Klein has other obvious skills as a politician. He is neither an ideologue nor a revolutionary; he governs as a pragmatist from the centre, though admittedly, in Alberta, this axis is located farther to the right than in the rest of the country. He launches plenty of bold crusades - in favour of more private health care, against the Kyoto accord - but rarely follows through, especially if his finely tuned political antennae tell him he's out of step with public opinion. And hard as it is for people outside Alberta to believe, his harshest detractors are hard-core conservatives who cite the government's high levels of program spending and the premier's political elasticity as proof Klein is, well, a closet Liberal.
Which brings us to another of Klein's inherent advantages: he's in charge of a very wealthy province. When he messes up, as he did by imposing electricity deregulation, he has the financial wherewithal to limit the political damage.
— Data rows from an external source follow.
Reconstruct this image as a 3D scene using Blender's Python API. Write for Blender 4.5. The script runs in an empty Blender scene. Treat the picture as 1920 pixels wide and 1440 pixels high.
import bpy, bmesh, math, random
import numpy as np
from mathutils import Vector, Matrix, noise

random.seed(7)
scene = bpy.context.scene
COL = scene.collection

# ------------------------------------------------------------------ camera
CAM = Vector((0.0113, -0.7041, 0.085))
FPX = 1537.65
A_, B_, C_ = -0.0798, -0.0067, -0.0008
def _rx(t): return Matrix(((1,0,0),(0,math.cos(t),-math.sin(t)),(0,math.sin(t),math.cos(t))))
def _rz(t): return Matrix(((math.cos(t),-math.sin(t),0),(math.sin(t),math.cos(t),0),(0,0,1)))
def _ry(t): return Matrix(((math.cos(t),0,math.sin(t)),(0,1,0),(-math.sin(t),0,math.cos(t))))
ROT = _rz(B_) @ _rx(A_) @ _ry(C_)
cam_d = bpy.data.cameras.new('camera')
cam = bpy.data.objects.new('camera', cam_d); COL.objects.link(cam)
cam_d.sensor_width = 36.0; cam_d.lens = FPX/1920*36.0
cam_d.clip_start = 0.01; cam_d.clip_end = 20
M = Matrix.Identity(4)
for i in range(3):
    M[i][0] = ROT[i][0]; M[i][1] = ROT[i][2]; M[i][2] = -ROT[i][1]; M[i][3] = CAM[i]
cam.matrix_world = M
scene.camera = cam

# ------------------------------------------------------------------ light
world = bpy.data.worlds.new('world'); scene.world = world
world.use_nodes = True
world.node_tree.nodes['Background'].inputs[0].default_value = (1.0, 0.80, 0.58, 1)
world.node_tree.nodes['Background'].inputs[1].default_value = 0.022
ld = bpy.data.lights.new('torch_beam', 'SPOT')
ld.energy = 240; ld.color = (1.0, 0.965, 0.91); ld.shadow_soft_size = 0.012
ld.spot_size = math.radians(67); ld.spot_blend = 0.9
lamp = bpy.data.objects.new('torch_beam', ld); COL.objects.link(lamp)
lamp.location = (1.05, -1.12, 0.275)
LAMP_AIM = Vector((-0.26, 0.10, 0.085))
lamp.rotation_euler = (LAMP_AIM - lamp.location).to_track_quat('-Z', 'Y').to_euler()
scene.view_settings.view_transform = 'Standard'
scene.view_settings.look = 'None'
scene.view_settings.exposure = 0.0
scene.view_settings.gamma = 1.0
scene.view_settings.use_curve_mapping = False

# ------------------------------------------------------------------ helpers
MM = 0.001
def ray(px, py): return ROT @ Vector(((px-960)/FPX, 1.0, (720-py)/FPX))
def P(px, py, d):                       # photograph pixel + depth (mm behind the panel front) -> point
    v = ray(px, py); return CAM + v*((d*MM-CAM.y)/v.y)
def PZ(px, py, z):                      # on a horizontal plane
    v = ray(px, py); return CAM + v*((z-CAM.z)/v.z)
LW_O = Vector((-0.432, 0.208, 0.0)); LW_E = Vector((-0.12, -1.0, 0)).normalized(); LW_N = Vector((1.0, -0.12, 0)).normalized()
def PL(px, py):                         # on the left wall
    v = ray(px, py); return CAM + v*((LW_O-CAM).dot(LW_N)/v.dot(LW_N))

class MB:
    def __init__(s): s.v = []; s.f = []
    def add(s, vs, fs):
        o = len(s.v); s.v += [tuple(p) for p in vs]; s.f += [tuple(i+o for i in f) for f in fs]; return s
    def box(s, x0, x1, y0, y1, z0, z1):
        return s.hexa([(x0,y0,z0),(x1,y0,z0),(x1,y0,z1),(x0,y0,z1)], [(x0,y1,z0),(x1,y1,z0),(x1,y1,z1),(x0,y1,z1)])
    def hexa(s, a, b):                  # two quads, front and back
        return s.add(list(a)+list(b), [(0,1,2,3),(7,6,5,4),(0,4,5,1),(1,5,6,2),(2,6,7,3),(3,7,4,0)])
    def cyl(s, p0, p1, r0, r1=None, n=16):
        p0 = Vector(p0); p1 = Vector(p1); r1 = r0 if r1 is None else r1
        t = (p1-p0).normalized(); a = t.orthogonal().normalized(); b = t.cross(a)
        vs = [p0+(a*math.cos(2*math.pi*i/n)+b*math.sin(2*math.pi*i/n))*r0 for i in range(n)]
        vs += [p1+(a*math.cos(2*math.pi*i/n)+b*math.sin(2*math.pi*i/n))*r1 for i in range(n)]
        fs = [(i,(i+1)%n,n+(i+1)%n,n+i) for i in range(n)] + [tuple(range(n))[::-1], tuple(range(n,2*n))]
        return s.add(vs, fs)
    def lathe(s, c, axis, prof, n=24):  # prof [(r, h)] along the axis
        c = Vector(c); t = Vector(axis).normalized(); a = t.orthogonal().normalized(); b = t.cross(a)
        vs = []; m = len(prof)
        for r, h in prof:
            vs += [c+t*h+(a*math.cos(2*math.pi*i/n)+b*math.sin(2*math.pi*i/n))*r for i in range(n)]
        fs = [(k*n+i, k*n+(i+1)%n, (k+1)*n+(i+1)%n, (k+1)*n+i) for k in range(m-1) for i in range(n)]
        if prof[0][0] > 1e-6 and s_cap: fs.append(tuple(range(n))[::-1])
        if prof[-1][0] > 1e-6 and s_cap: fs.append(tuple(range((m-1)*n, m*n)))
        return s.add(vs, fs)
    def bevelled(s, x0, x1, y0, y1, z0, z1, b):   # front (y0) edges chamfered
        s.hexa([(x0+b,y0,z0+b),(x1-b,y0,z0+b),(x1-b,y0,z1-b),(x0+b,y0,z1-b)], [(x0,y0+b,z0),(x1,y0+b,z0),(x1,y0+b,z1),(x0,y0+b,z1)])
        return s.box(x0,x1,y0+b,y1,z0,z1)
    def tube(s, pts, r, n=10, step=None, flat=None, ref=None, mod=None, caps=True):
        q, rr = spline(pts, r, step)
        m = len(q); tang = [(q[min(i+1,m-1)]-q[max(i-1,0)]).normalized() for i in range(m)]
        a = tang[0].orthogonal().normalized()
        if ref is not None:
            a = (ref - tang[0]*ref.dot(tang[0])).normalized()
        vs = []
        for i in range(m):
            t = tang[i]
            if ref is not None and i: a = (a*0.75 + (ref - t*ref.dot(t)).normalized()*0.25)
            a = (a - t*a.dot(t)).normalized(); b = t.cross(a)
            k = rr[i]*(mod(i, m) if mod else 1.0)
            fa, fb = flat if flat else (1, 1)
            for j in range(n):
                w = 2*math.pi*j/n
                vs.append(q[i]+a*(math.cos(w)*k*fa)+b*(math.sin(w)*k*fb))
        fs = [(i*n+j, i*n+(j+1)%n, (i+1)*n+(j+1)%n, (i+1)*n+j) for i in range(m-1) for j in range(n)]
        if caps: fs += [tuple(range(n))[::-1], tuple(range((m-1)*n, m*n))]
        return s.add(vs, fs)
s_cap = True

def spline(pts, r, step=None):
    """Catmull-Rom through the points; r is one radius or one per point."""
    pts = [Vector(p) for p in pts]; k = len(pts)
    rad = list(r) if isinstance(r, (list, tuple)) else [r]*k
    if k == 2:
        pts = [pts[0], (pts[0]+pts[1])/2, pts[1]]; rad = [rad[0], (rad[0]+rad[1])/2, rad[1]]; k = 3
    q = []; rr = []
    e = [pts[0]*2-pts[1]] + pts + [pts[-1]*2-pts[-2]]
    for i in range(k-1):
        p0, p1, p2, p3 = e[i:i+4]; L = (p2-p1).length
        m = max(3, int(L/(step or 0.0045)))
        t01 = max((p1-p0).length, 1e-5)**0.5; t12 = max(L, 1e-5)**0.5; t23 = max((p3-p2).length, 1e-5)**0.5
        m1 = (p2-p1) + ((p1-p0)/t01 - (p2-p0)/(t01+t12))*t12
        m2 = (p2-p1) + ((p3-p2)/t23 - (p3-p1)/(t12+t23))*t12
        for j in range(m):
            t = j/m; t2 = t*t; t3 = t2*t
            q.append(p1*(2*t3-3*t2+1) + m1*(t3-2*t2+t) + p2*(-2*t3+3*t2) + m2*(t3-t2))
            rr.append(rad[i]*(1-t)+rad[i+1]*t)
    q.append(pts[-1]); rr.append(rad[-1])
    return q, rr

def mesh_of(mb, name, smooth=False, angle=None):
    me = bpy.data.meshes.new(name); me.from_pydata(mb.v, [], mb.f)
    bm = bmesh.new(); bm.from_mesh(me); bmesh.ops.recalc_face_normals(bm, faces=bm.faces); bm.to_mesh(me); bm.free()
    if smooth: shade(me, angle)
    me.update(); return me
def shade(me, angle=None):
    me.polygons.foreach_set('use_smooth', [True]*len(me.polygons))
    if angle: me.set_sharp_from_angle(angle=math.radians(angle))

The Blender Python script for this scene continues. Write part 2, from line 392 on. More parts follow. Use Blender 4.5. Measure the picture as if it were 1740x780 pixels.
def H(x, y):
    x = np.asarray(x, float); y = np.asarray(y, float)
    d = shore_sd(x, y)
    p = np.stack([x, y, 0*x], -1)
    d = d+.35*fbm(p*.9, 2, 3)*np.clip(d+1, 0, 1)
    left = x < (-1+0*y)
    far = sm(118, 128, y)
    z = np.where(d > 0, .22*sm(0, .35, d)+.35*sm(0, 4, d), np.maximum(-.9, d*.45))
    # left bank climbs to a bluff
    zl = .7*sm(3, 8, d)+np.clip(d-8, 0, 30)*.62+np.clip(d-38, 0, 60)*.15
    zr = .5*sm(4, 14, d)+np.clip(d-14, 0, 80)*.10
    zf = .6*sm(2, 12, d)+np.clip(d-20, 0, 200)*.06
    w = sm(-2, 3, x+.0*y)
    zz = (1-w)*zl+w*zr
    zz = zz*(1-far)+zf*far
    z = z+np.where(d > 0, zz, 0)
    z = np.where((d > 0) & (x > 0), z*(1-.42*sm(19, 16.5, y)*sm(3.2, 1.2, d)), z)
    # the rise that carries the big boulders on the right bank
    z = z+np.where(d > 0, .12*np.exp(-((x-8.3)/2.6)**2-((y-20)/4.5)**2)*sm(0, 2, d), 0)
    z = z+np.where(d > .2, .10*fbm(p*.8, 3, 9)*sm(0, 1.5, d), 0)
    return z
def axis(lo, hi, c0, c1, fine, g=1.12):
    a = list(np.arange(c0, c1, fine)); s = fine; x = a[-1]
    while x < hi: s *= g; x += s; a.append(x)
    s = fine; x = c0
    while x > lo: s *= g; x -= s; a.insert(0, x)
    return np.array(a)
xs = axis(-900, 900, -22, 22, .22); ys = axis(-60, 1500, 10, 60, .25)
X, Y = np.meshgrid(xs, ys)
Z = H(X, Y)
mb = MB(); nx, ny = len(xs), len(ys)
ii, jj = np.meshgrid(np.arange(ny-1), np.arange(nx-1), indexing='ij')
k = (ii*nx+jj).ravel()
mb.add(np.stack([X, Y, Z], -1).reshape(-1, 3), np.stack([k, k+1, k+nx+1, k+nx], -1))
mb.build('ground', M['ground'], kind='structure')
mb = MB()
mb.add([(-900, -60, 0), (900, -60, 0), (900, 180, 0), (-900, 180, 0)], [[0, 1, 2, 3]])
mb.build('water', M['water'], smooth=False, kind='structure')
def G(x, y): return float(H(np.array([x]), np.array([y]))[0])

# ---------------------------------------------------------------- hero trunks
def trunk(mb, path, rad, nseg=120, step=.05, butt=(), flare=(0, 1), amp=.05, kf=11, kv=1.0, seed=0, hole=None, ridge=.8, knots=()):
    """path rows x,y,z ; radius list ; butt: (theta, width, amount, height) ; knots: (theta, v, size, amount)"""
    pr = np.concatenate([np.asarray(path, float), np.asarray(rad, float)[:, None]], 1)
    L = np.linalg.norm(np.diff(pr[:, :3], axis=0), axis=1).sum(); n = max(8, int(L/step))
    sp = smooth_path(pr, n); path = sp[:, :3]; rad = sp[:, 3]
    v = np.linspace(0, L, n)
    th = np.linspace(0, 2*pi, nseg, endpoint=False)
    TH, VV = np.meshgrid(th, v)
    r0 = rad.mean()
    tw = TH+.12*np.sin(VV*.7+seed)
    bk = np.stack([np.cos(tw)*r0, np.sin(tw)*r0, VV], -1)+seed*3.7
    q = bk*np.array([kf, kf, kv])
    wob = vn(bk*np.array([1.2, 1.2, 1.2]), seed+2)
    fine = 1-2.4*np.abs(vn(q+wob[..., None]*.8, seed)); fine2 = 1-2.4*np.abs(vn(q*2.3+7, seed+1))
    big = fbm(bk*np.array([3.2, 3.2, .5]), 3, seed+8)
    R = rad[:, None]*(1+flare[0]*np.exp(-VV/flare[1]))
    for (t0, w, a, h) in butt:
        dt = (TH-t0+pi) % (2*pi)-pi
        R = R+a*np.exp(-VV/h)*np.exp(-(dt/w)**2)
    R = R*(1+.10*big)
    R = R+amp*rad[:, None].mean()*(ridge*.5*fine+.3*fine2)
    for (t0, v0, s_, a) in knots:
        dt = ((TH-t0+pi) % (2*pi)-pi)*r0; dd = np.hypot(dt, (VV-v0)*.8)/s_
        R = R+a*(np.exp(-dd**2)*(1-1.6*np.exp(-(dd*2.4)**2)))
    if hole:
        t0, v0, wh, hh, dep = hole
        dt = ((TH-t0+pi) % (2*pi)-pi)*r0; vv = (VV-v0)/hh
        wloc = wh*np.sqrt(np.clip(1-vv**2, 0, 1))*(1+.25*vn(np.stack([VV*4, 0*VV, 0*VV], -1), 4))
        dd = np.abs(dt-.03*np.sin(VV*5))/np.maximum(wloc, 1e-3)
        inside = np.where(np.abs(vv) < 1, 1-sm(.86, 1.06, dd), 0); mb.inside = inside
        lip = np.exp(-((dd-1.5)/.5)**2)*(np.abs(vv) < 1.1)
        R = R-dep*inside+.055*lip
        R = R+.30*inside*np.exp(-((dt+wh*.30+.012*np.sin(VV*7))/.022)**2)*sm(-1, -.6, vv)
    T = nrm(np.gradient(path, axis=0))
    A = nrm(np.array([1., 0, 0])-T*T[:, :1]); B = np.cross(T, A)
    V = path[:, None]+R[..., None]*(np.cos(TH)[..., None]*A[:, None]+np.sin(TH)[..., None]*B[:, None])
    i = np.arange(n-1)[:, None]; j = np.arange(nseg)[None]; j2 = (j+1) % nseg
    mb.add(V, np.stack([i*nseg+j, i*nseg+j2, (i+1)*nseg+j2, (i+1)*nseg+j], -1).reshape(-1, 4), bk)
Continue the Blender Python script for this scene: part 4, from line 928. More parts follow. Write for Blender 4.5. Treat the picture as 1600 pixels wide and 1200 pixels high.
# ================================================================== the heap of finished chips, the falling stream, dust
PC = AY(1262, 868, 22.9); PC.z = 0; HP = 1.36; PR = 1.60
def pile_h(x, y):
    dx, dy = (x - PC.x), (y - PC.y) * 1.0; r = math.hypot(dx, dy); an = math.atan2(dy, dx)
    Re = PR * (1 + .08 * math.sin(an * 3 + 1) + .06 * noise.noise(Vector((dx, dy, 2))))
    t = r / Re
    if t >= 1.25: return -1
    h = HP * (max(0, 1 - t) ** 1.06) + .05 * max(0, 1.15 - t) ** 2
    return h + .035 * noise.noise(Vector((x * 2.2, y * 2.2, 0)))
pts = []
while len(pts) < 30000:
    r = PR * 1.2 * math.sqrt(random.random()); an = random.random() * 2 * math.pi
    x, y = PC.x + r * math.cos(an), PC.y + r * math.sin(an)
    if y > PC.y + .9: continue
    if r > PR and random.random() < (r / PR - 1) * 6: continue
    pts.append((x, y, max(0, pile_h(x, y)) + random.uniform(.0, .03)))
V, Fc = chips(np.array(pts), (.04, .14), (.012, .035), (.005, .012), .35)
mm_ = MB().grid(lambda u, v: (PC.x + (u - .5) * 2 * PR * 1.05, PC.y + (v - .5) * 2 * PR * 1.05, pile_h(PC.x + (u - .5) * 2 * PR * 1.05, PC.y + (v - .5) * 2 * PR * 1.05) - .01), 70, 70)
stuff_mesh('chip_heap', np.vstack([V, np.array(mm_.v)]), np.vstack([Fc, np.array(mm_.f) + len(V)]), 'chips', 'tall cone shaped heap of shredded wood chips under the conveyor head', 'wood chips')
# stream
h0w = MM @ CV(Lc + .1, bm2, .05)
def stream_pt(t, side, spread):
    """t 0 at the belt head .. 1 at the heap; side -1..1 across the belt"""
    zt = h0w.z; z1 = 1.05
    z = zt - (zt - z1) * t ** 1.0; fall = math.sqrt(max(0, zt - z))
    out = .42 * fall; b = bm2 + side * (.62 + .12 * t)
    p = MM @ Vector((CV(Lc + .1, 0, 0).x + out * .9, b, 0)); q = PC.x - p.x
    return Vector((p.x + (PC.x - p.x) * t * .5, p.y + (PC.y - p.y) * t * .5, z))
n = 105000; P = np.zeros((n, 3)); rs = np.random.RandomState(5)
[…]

So just prior to the last provincial election, he rolled out $4.1 billion worth of energy rebates to residential and industrial users. Now, as the next election approaches, he is pouring money into services he once slashed, including education and health care.
Finally, Klein benefits from Alberta's unique political culture. There is no tradition of opposition in the province. Governments are routinely elected by landslide majorities and left in power for abnormally long periods of time. As a born and bred Albertan, I've never understood this herd mentality, but there's no denying it exists. Consider this: Alberta turns 100 years old in 2005 (another reason Klein wants to stick around). Over that century, there have been exactly four (count 'em) changes in government. In each case, an established party was replaced by a new upstart. No one, of course, expects that to happen to the Tories while Klein is still at the helm. Until then, it's still Ralph's world; the rest of us just live in it.